**SHORT TASK:** Would you transcribe the listing that follows, character for character, and omit its images?

## BEGIN

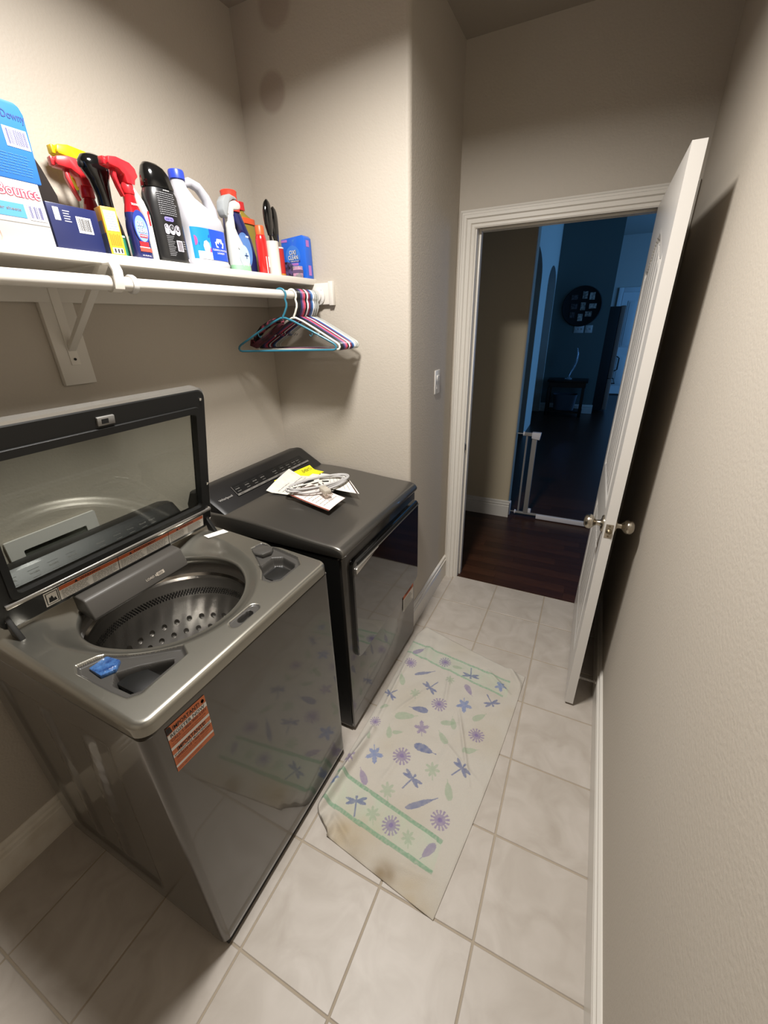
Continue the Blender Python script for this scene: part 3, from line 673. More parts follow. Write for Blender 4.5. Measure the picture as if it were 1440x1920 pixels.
# warning label strip along the bottom of the lid
m=MB(); q=lambda u,v,l=.0130:Lp(u,v,l); a0,a1,s0,s1=-.030,.478,.012,.056
m.quad(q,a0,a1,s0,s1,0); m.quad(lambda u,v:q(u,v,.0134),.006,a1-.002,s1-.013,s1-.001,1)
m.quad(lambda u,v:q(u,v,.0134),a0+.003,.001,s0+.004,s1-.004,3); m.quad(lambda u,v:q(u,v,.0136),a0+.005,-.001,s0+.006,s1-.006,0)
m.add([q(a0+.008,s0+.010,.0139),q(-.003,s0+.010,.0139),q(-.006,s0+.022,.0139),q(-.010,s0+.018,.0139),q(-.013,s0+.030,.0139),q(-.018,s0+.024,.0139),q(a0+.010,s0+.028,.0139)],[(0,1,2,3,4,5,6)],3)
for k,(b0,b1,word) in enumerate(((.006,.165,'WARNING'),(.168,.335,'AVERTISSEMENT'),(.338,.476,'ADVERTENCIA'))):
    m.quad(lambda u,v:q(u,v,.0138),b0-.003,b0-.0015,s0,s1,3)
    wd=.055 if k!=1 else .075; c_=(b0+b1)/2
    m.add([q(c_-wd/2-.014,s1-.011,.0138),q(c_-wd/2-.005,s1-.011,.0138),q(c_-wd/2-.0095,s1-.003,.0138)],[(0,1,2)],3)
    m.text(word,lambda u,v:q(c_-wd/2+u,s1-.0105+v,.0138),.0072,wd,3)
    for col,(p,q_) in enumerate(((b0+.004,(b0+b1)/2-.004),((b0+b1)/2+.004,b1-.006))):
        for r_ in range(6):
            vv=s1-.018-r_*.0048; x=p
            while x<q_-.01:
                l_=random.uniform(.004,.012); l_=min(l_,q_-x); m.quad(lambda u,v:q(u,v,.0136),x,x+l_,vv,vv+.0017,2); x+=l_+.0018
m.build('warning_label',[PAPER,ORANGE,INKG,INK],lid)['label']='white and orange warning label strip'
# hinge arms
for y_ in(LY0+.018,LY1-.020):
    m=MB(); m.prism([(.300,.955),(.345,.958),(.340,.975),(.322,1.0),(.305,1.03),(.292,1.035),(.300,1.0),(.306,.975)],y_-.006,y_+.006,'y',b=.0015); m.build('hinge_arm',BLACKP,wash)
# registration sticker on the front
SF=lambda l:(lambda u,v:(WX1+l,u,v))
C4=[(-.097,.888),(.004,.884),(.001,.752),(-.101,.757)] # tl,tr,br,bl
def sk(u,v,l=.0010):
    tl,tr,br,bl=C4; y_=(bl[0]*(1-u)+br[0]*u)*(1-v)+(tl[0]*(1-u)+tr[0]*u)*v; z_=(bl[1]*(1-u)+br[1]*u)*(1-v)+(tl[1]*(1-u)+tr[1]*u)*v
    return (WX1+l,y_,z_)
m=MB(); m.quad(sk,0,1,0,1,0)
band=lambda a,b,c_,l=.0013:m.quad(lambda u,v:sk(u,v,l),0,1,a,b,c_)
band(.745,.842,1); band(.500,.560,1); band(.335,.400,1); band(.100,.150,1)
m.add([sk(0,.86,.0016),sk(.10,.99,.0016),sk(.02,1.0,.0016),sk(0,1,.0016)],[(0,1,2,3)],2); m.add([sk(.0,.86,.0018),sk(.10,.985,.0018),sk(.13,.86,.0018)],[(0,1,2)],2)
tx=lambda s_,u0,v0,ww,hh,mi:m.text(s_,lambda a,b:sk(u0+a,v0+b,.0018),hh,ww,mi)
tx('IMPORTANT!',.15,.868,.68,.085,2); tx('REGISTER NOW',.06,.758,.88,.070,2); tx('CALL 1-866-900-3391',.05,.670,.90,.055,3); tx('or register online for your warranty today',.05,.610,.88,.028,3); tx('have your model and serial number ready',.05,.572,.80,.024,3)
m.lathe([(.038,0),(.038,.0001)],n=14,mi=2,T=lambda x,y,z:sk(.92+x,.91+y,.0017))
tx('IMPORTANTE!',.12,.412,.74,.075,2); tx('ENREGISTREZ MAINTENANT',.03,.347,.94,.040,2); tx('APPELEZ LE 1-866-900-3391',.05,.275,.90,.045,3); tx('ou inscrivez-vous en ligne des maintenant',.05,.225,.86,.025,3); tx('ayez votre numero de modele en main',.05,.185,.80,.024,3); tx('para registrar su producto',.05,.035,.6,.03,3)
m.build('registration_sticker',[mat('orange_sticker','b9653a',.45),mat('sticker_white','cfc9c2',.5),INK,mat('sticker_brown','6b2a14',.5)],wash)['label']='orange registration sticker on the washer front'
# washer supply box on the wall behind
t=thing('supply_box','white recessed washer supply box on the wall behind the open lid','supply box',(0,.165,.90))
m=MB(); R=[[(xx,a,b) for a,b in P__] for xx,P__ in((.001,rrect(.035,.295,.905,1.085,.004,2)),(.010,rrect(.035,.295,.905,1.085,.004,2)),(.010,rrect(.072,.256,.935,1.045,.004,2)),(.001,rrect(.072,.256,.935,1.045,.004,2)))]
m.rings(R,True,False,False); m.build('frame',WHITEP,t,ang=20)
m=MB(); m.box(.0005,.002,.072,.256,.935,1.045); m.build('recess',mat('box_inner_grey','55564f',.6),t)
for y_ in(.11,.215):
    m=MB(); m.tube([(.003,y_,1.0),(.018,y_,1.0),(.018,y_,.93)],.008,10); m.build('valve',mat('brass_valve','8f7a45',.35,1),t)
# ================================================================ DRYER
dry=thing('dryer','dark slate front-load dryer beside the alcove end wall','dryer',(.41,.978,0))
QX0,QX1,QY0,QY1=.035,.774,.624,1.322
L=loop(QX0,QX1,QY0,QY1,.016)
DSTEEL=mat('dryer_cabinet_slate','45423e',.3,.8,coat=.7)
m=MB(); R=[[(x,y,z) for x,y in L] for z in(.02,.885)]; m.rings(R,True,True,True); m.build('cabinet',DSTEEL,dry,ang=40)
m=MB(); m.box(QX1-.02,QX1+.006,QY0+.003,QY1-.003,.022,.884,0,.004); m.build('front_panel',DSTEEL,dry)
m=MB(); m.box(QX0+.02,QX1-.01,QY0+.02,QY1-.02,.0,.022); m.build('toe_base',BLACKM,dry)
m=MB(); m.box(QX0+.1,QX1-.004,QY0-.0015,QY0-.0,.03,.88); m.build('side_seam_panel',BLACKP,dry)
# domed top
DTOP=mat('dryer_top_slate','5c5954',.33,.75,coat=.5)
def dtop(x): 
    return .9645-.030*float(smooth(.30,.79,x))-0.0*x
prof=[(.06,.893),(.788,.893),(.7925,.899),(.793,.908),(.790,.917),(.783,.925),(.770,.9305)]+[(x,dtop(x)) for x in np.linspace(.75,.24,22)]+[(.06,.962)]
R=[]
for y_,k,dz in((QY0-.003,.982,.0),(QY0-.001,.992,.6),(QY0+.004,.998,.85),(QY0+.012,1,1),(QY1-.012,1,1),(QY1-.004,.998,.85),(QY1+.001,.992,.6),(QY1+.003,.982,0)):
    R.append([(.42+(x-.42)*k,y_,(z-(1-dz)*.010) if z>.915 else z) for x,z in prof])
m=MB(); m.rings(R,True,True,True); m.build('top_panel',DTOP,dry,ang=50)
console(dry,QY0+.004,QY1-.006,.262,.958)
panel_controls(dry,.262,.958,.745,1.245)
f=cfn(.262,.958); m=MB(); m.text('Whirlpool',lambda u,v:f(.655+u,.028+v,.0036),.014,.072,0); m.build('lettering',mat('logo_ink','8d8a86',.4),dry)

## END

**THE SOLUTION:**
Continue the Blender Python script for this scene: part 3, from line 673. More parts follow. Write for Blender 4.5. Measure the picture as if it were 1440x1920 pixels.
# warning label strip along the bottom of the lid
m=MB(); q=lambda u,v,l=.0130:Lp(u,v,l); a0,a1,s0,s1=-.030,.478,.012,.056
m.quad(q,a0,a1,s0,s1,0); m.quad(lambda u,v:q(u,v,.0134),.006,a1-.002,s1-.013,s1-.001,1)
m.quad(lambda u,v:q(u,v,.0134),a0+.003,.001,s0+.004,s1-.004,3); m.quad(lambda u,v:q(u,v,.0136),a0+.005,-.001,s0+.006,s1-.006,0)
m.add([q(a0+.008,s0+.010,.0139),q(-.003,s0+.010,.0139),q(-.006,s0+.022,.0139),q(-.010,s0+.018,.0139),q(-.013,s0+.030,.0139),q(-.018,s0+.024,.0139),q(a0+.010,s0+.028,.0139)],[(0,1,2,3,4,5,6)],3)
for k,(b0,b1,word) in enumerate(((.006,.165,'WARNING'),(.168,.335,'AVERTISSEMENT'),(.338,.476,'ADVERTENCIA'))):
    m.quad(lambda u,v:q(u,v,.0138),b0-.003,b0-.0015,s0,s1,3)
    wd=.055 if k!=1 else .075; c_=(b0+b1)/2
    m.add([q(c_-wd/2-.014,s1-.011,.0138),q(c_-wd/2-.005,s1-.011,.0138),q(c_-wd/2-.0095,s1-.003,.0138)],[(0,1,2)],3)
    m.text(word,lambda u,v:q(c_-wd/2+u,s1-.0105+v,.0138),.0072,wd,3)
    for col,(p,q_) in enumerate(((b0+.004,(b0+b1)/2-.004),((b0+b1)/2+.004,b1-.006))):
        for r_ in range(6):
            vv=s1-.018-r_*.0048; x=p
            while x<q_-.01:
                l_=random.uniform(.004,.012); l_=min(l_,q_-x); m.quad(lambda u,v:q(u,v,.0136),x,x+l_,vv,vv+.0017,2); x+=l_+.0018
m.build('warning_label',[PAPER,ORANGE,INKG,INK],lid)['label']='white and orange warning label strip'
# hinge arms
for y_ in(LY0+.018,LY1-.020):
    m=MB(); m.prism([(.300,.955),(.345,.958),(.340,.975),(.322,1.0),(.305,1.03),(.292,1.035),(.300,1.0),(.306,.975)],y_-.006,y_+.006,'y',b=.0015); m.build('hinge_arm',BLACKP,wash)
# registration sticker on the front
SF=lambda l:(lambda u,v:(WX1+l,u,v))
C4=[(-.097,.888),(.004,.884),(.001,.752),(-.101,.757)] # tl,tr,br,bl
def sk(u,v,l=.0010):
    tl,tr,br,bl=C4; y_=(bl[0]*(1-u)+br[0]*u)*(1-v)+(tl[0]*(1-u)+tr[0]*u)*v; z_=(bl[1]*(1-u)+br[1]*u)*(1-v)+(tl[1]*(1-u)+tr[1]*u)*v
    return (WX1+l,y_,z_)
m=MB(); m.quad(sk,0,1,0,1,0)
band=lambda a,b,c_,l=.0013:m.quad(lambda u,v:sk(u,v,l),0,1,a,b,c_)
band(.745,.842,1); band(.500,.560,1); band(.335,.400,1); band(.100,.150,1)
m.add([sk(0,.86,.0016),sk(.10,.99,.0016),sk(.02,1.0,.0016),sk(0,1,.0016)],[(0,1,2,3)],2); m.add([sk(.0,.86,.0018),sk(.10,.985,.0018),sk(.13,.86,.0018)],[(0,1,2)],2)
tx=lambda s_,u0,v0,ww,hh,mi:m.text(s_,lambda a,b:sk(u0+a,v0+b,.0018),hh,ww,mi)
tx('IMPORTANT!',.15,.868,.68,.085,2); tx('REGISTER NOW',.06,.758,.88,.070,2); tx('CALL 1-866-900-3391',.05,.670,.90,.055,3); tx('or register online for your warranty today',.05,.610,.88,.028,3); tx('have your model and serial number ready',.05,.572,.80,.024,3)
m.lathe([(.038,0),(.038,.0001)],n=14,mi=2,T=lambda x,y,z:sk(.92+x,.91+y,.0017))
tx('IMPORTANTE!',.12,.412,.74,.075,2); tx('ENREGISTREZ MAINTENANT',.03,.347,.94,.040,2); tx('APPELEZ LE 1-866-900-3391',.05,.275,.90,.045,3); tx('ou inscrivez-vous en ligne des maintenant',.05,.225,.86,.025,3); tx('ayez votre numero de modele en main',.05,.185,.80,.024,3); tx('para registrar su producto',.05,.035,.6,.03,3)
m.build('registration_sticker',[mat('orange_sticker','b9653a',.45),mat('sticker_white','cfc9c2',.5),INK,mat('sticker_brown','6b2a14',.5)],wash)['label']='orange registration sticker on the washer front'
# washer supply box on the wall behind
t=thing('supply_box','white recessed washer supply box on the wall behind the open lid','supply box',(0,.165,.90))
m=MB(); R=[[(xx,a,b) for a,b in P__] for xx,P__ in((.001,rrect(.035,.295,.905,1.085,.004,2)),(.010,rrect(.035,.295,.905,1.085,.004,2)),(.010,rrect(.072,.256,.935,1.045,.004,2)),(.001,rrect(.072,.256,.935,1.045,.004,2)))]
m.rings(R,True,False,False); m.build('frame',WHITEP,t,ang=20)
m=MB(); m.box(.0005,.002,.072,.256,.935,1.045); m.build('recess',mat('box_inner_grey','55564f',.6),t)
for y_ in(.11,.215):
    m=MB(); m.tube([(.003,y_,1.0),(.018,y_,1.0),(.018,y_,.93)],.008,10); m.build('valve',mat('brass_valve','8f7a45',.35,1),t)
# ================================================================ DRYER
dry=thing('dryer','dark slate front-load dryer beside the alcove end wall','dryer',(.41,.978,0))
QX0,QX1,QY0,QY1=.035,.774,.624,1.322
L=loop(QX0,QX1,QY0,QY1,.016)
DSTEEL=mat('dryer_cabinet_slate','45423e',.3,.8,coat=.7)
m=MB(); R=[[(x,y,z) for x,y in L] for z in(.02,.885)]; m.rings(R,True,True,True); m.build('cabinet',DSTEEL,dry,ang=40)
m=MB(); m.box(QX1-.02,QX1+.006,QY0+.003,QY1-.003,.022,.884,0,.004); m.build('front_panel',DSTEEL,dry)
m=MB(); m.box(QX0+.02,QX1-.01,QY0+.02,QY1-.02,.0,.022); m.build('toe_base',BLACKM,dry)
m=MB(); m.box(QX0+.1,QX1-.004,QY0-.0015,QY0-.0,.03,.88); m.build('side_seam_panel',BLACKP,dry)
# domed top
DTOP=mat('dryer_top_slate','5c5954',.33,.75,coat=.5)
def dtop(x): 
    return .9645-.030*float(smooth(.30,.79,x))-0.0*x
prof=[(.06,.893),(.788,.893),(.7925,.899),(.793,.908),(.790,.917),(.783,.925),(.770,.9305)]+[(x,dtop(x)) for x in np.linspace(.75,.24,22)]+[(.06,.962)]
R=[]
for y_,k,dz in((QY0-.003,.982,.0),(QY0-.001,.992,.6),(QY0+.004,.998,.85),(QY0+.012,1,1),(QY1-.012,1,1),(QY1-.004,.998,.85),(QY1+.001,.992,.6),(QY1+.003,.982,0)):
    R.append([(.42+(x-.42)*k,y_,(z-(1-dz)*.010) if z>.915 else z) for x,z in prof])
m=MB(); m.rings(R,True,True,True); m.build('top_panel',DTOP,dry,ang=50)
console(dry,QY0+.004,QY1-.006,.262,.958)
panel_controls(dry,.262,.958,.745,1.245)
f=cfn(.262,.958); m=MB(); m.text('Whirlpool',lambda u,v:f(.655+u,.028+v,.0036),.014,.072,0); m.build('lettering',mat('logo_ink','8d8a86',.4),dry)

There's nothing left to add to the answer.